研究課題/領域番号 |
15H04231
|
研究機関 | 九州大学 |
研究代表者 |
出射 浩 九州大学, 応用力学研究所, 教授 (70260049)
|
研究分担者 |
福山 淳 京都大学, 工学研究科, 教授 (60116499)
久保 伸 核融合科学研究所, ヘリカル研究部, 教授 (80170025)
|
研究期間 (年度) |
2015-04-01 – 2019-03-31
|
キーワード | 球状トカマク / 非誘導プラズマ電流立ち上げ / 電子サイクロトロン加熱・電流駆動 |
研究実績の概要 |
平成27年度に整備された強集束ビーム入射系、偏波制御システムを用いて行われた予備実験に引き続き、本格実験を開始した。
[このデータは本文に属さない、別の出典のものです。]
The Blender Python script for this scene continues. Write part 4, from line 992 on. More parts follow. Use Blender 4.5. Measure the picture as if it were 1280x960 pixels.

28 GHz システムを用いた実験では、これまでで最大の 70 kA プラズマ電流の立ち上げに成功した。入射電力は、これまでの電力(270kW)よりも低く、140 kW であった。入射電力は、伝送路でのアーキングで抑制されている。これまでの偏波制御システムを用いていない伝送路に比べ、今回の伝送路では、アーキングが起きやすい。偏波制御システムは、2つの異なるコルゲート溝板を装着した2つの90度ベントから成る。2つのコルゲート溝板を回転することで、入射偏波面を制御する。コルゲート溝山エッジで電界集中しやすく、アーキングが誘発される。より高い電力を入射するために、エージング作業が必要となることから、入射ターゲットとなるダミーロードを準備した。今後、ダミーロード等、エージング作業に必要な機器を設置し、エージングを進めた上で、高電力入射によるプラズマ電流立ち上げ実験を行う。得られた70 kA プラズマ電流の立ち上げ結果は、第26回 IAEA 核融合エネルギー国際会議で、日本の球状トカマク研究に関するレビュー講演にて、特筆すべき成果として取り上げられた。さらに、レビュー講演内容は、学術論文誌 Nuclear Fusion に投稿され、論文公表されることとなった。波動伝搬、吸収についても、平成27年度に引き続き、検討を進めた。
|
現在までの達成度 (区分) |
現在までの達成度 (区分)
2: おおむね順調に進展している
理由
28 GHz システムを用いた実験では、これまでで最大の70 kA プラズマ電流の立ち上げに成功しており、大きな進展が見られる。
|
今後の研究の推進方策 |
ダミーロード等、エージング作業に必要な機器を設置し、高電力実験を行う。これまで8.56GHz システムとのハイブリッドアンテナシステムを準備したが、今後、両システムごとにアンテナを整備する、8.56 GHz システムと28 GHz システムは、同一電源を用いていたために同時運転ができず、ハイブリッドアンテナシステムとなっていた。新たに8.56 GHz 電源整備を進めており、同時運転が可能になりつつある。同時入射による大電力実験を目指す。同時入射時の波動伝搬、吸収解析を始める。